The Moran brothers are Irish-Catholic to the core—but there the similarity ends. Father Tony is a priest for whom tolerance is an infallible sign of both weakness and error. Under his surplice beats a heart that’s hard not to think of as un-Christian. On the other hand, his sibling, Tom Cruise look-alike Tommy, a bestselling author and TV celebrity, is all warmth, gentle wit and endless compassion. Between the brothers, smoldering ill feelings flare up when the Illinois Democrats surprise Tommy by asking him to run for the US Senate. This enrages Father Tony: “You can’t be a good, practicing Catholic and be a Democratic senator,” he snarls, capping it with, “And besides you’re out of your depth.” Tommy bears up, reminding himself of a time when he adored his sibling, when they were kids, and husky, athletic Tony was his protection against large, predatory schoolmates. But Tommy’s wife, the brilliant, successful, high-profile and gorgeously red-haired lawyer Mary Margaret, will have none of that. “He has tried to throw a wet blanket on your life,” she informs her husband regularly.

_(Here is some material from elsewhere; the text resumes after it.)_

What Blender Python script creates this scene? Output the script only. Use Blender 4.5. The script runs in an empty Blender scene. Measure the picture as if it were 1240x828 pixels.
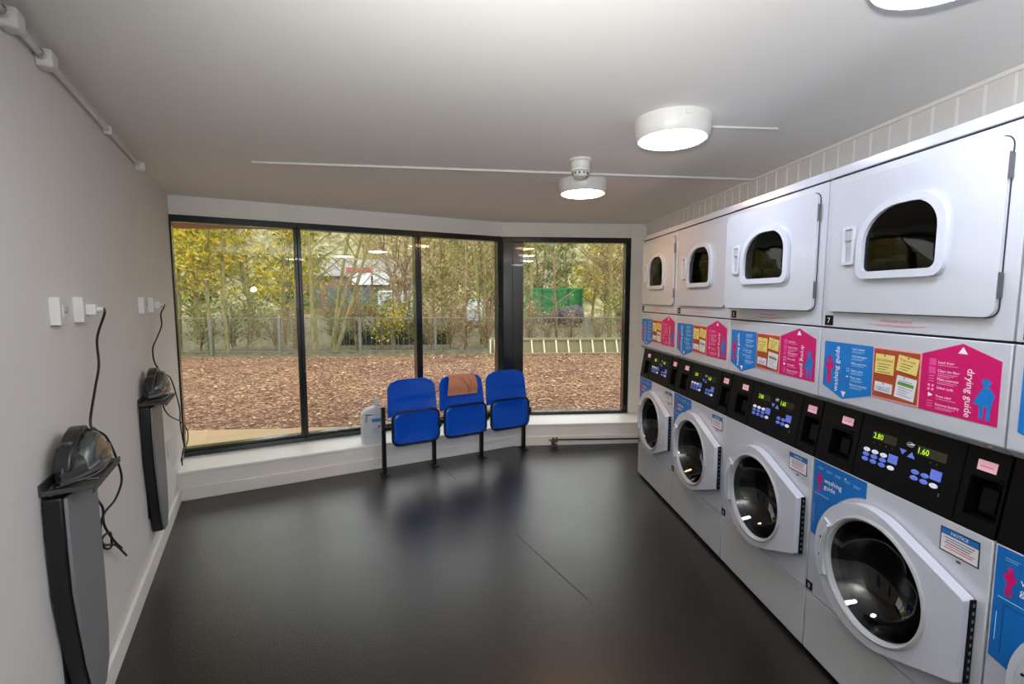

Against all political odds, Tommy beats the entrenched incumbent. In the Senate, he performs magnificently, wows all right-thinking observers. “My cute little Irish superhero,” gushes Mary Margaret. When he decides to run for reelection, the gobshites gang up on him. He’s a match for them all, including the ferocious Father Tony, who remains intractable until the end.

Slow and relentlessly cloying. The author (The Bishop in the Old Neighborhood, 2005, etc.) has done much better work.